Mayur seems to have quietly withdrawn this guidance?

The website only shows FY13 Sales, currently.

-Donald

Yes, there was a link with name ‘Future’ which had projections till 2015. Now I don’t see it on the website.

May be with demand slowdown, they are not too sure of their projections.

now this is something new for me. mayur has provided sales projections until fy15 on its website. it expects fy13 sales growth to be 20%, then 24% in fy14 and 15% in fy15.

Just to put things on paper

I had noted the figures as follows

projections for sales

fy 13 380 cr

fy 14 470 cr

fy 15 540 cr.

I guess management does not want to commit anything given the current macro scenario. But in that case they should not have put up these figures on website in the first place.
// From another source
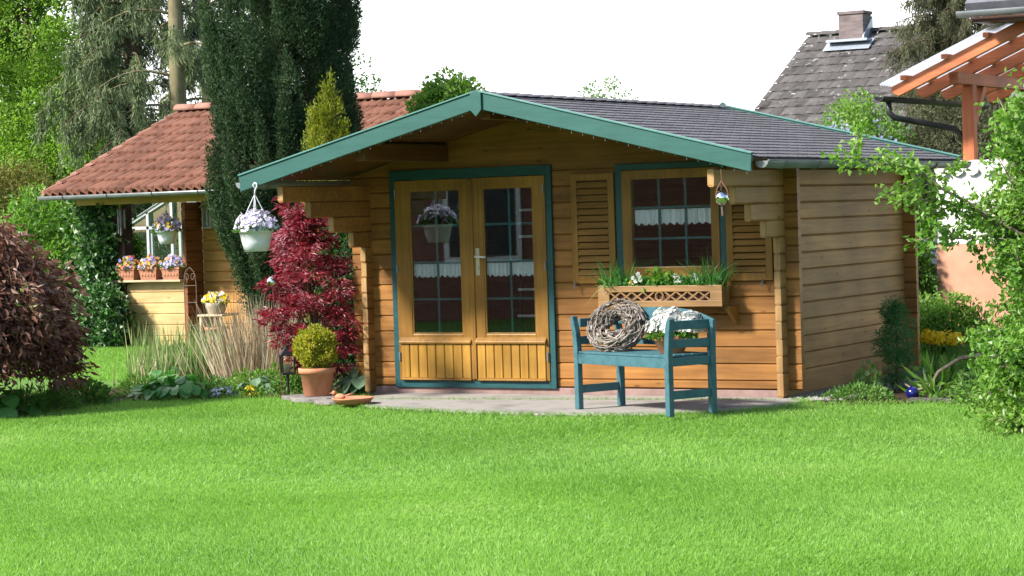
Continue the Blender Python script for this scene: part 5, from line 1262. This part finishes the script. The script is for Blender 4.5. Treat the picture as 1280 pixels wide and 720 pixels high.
def conifer(name, label, base, h, zlo, rad0, mat, n, drop, ln, bark='bark', r0=.18, droop=.25, nper=70, dirs=None, twigs=False, wid=.010):
    """trunk with whorled drooping boughs; sprays hang in curtains from each bough"""
    t = plant(name, label, 'tree', base); base = np.array(base, float); tr = MB(); cr = MB()
    tr.tube([base, base + [.05, 0, h * .4], base + [0, .04, h]], [r0, r0 * .75, .02], 9); P_ = []; A_ = []
    for i in range(n):
        f = (i + R.random()) / n; z = zlo + (h - zlo) * f ** 1.15; an = R.uniform(0, 2 * math.pi); ln_ = rad0 * (1 - .72 * f) * R.uniform(.5, 1.08)
        if dirs and R.random() < .75: an = R.gauss(dirs[0], dirs[1])
        a = base + [0, 0, z]; d = np.array([math.cos(an), math.sin(an), 0]); pts = [a + d * ln_ * u + np.array([0, 0, ln_ * (.16 * math.sin(u * 2.2) - droop * u * u)]) for u in np.linspace(0, 1, 7)]
        tr.tube(pts, [.030 * (1 - u * .85) * (r0 / .18) + .002 for u in np.linspace(0, 1, 7)], 5)
        for u in rng.uniform(.18, 1, int(nper * ln_ / rad0 * .5) + 4):
            k = min(int(u * 6), 5); q = pts[k] + (pts[k + 1] - pts[k]) * (u * 6 - k); side = np.array([-d[1], d[0], 0]) * R.gauss(0, .22) * ln_ * .6 * (1.1 - u) + d * R.uniform(-.05, .15); dl = drop * R.uniform(.3, 1.1); e_ = q + side + [0, 0, -dl]
            if twigs and R.random() < .5: tr.tube([q, (q + e_) / 2 + [0, 0, .04], e_], [.007, .005, .002], 3)
            m_ = 24; tt = rng.uniform(0, 1, (m_, 1)); P_.append(q + (e_ - q) * tt + rng.normal(size=(m_, 3)) * .035); A_.append(np.tile(_n(e_ - q), (m_, 1)) + rng.normal(size=(m_, 3)) * .45)
    P_ = np.concatenate(P_); A_ = np.concatenate(A_); leaves(cr, P_, A_, ln * rng.uniform(.6, 1.3, len(P_)), wid * rng.uniform(.7, 1.4, len(P_)), .1, .1)
    tr.build('trunk', M[bark], t, smooth=True); cr.build('crown', L[mat], t); return t
conifer('spruce', 'old grey green spruce with long drooping boughs above the shed roof', (-21.9, 18.2, 0), 11.5, 1.6, 2.2, 'spruce', 108, .85, .16, nper=88, wid=.026, r0=.2, droop=.35)
conifer('spruce', 'dark blue green spruce glimpsed behind the drooping spruce', (-22.2, 21.0, 0), 12, 3.0, 2.7, 'spruce_blue', 46, .35, .16, nper=60, wid=.03, r0=.16, droop=.2)
conifer('mossy_pine', 'bare mossy yellow green trunk rising behind the shed ridge', (-19.75, 16.9, 0), 12.5, 3.2, 1.7, 'spruce', 62, .6, .15, bark='bark_mossy', r0=.2, nper=40, twigs=True, wid=.022)
conifer('larch', 'sparse grey olive conifer with thin twigs behind the orange pergola', (-5.15, 18.8, 0), 9.5, .8, 1.6, 'larch', 270, .34, .10, nper=80, droop=.12, twigs=True, wid=.014, r0=.12)
conifer('larch', 'second olive conifer further right behind the pergola', (-3.9, 18.6, 0), 8.5, .6, 1.5, 'larch', 200, .32, .10, nper=70, droop=.12, twigs=True, wid=.016, r0=.12)
def bush(name, lab, c, r, mat, n, nl, ln, w, crad=.2, shell=.55, cat='shrub', group=None):
    t = plant(name, lab, cat, (c[0], c[1], 0), group); m = MB(); tr = MB(); C_, d = ellipsoid_pts(n, c, r, shell); C_ = C_[C_[:, 2] > .05]
    for q in C_[::max(1, n // 40)]: limb(tr, (c[0], c[1], 0), q, .02, .004, seg=4, k=5)
    clump(m, C_, crad, nl, ln, w); tr.build('stems', M['bark'], t); m.build('foliage', L[mat], t); return t
bush('leafy_bush', 'light green leafy bush rising behind the left roof slope of the cabin', (-6.5, 5.15, 2.12), (.60, .5, 1.10), 'fresh', 460, 60, .055, .040, .12, .8)
bush('gold_bush', 'rounded olive gold bush at the left edge above the copper maple', (-15.9, 8.2, 1.75), (1.05, .9, .85), 'goldbush', 240, 60, .06, .03, .18)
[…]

The picture has changed a lot in last 6 months - especially those with a significant European exposure. Mayur is no exception.

The company has toned down its own projections. The orders expected out of BMW & Mercedes are on the backburner, as mentioned by Management in Q3 Concall. They are now talking of a 15% growth in Value terms. Anything more is a bonus.

Time for some consolidation in the business.

23.68% growth 14.89% growth

The other possibility of removing the link might be - with the growing interest and coverage of investors etc in the co, it would have been prudent not to give such long term guidance.

Business is such a dynamic changing thing that nobody knows what will happen in future. Its futile to give next 2-3 yrs of guidance.

Correct - as they say, just put your head down and do your job properly and focus on growing your business. Forget projections. Something that Infosys has realised. Apparently they spend lot of management time deciding what to guide, and then having to explain why they bettered/did not meet it. TCS has no such complusions and keeps posting fantastic results. I dont think not giving guidance, that too for 3 years, is any negative on Mayur and should be read into too much.

with the volumes Mayur is having these days is it a candidate to move to call auction list in next quarter…views please.

If you listen to Q2 & Q3 concalls carefully, you can’t miss the change in tone/confidence and the data cited speaks for itself.Let’s not fail to acknowledge the reality of harder times, especially when it is articulated by a transparent & capable management.

Not commenting whether they should have projected or not/withdrawn or modified or not. But just registering the acknowledgement by Mgmt of harder times ahead. We should keep expectations low.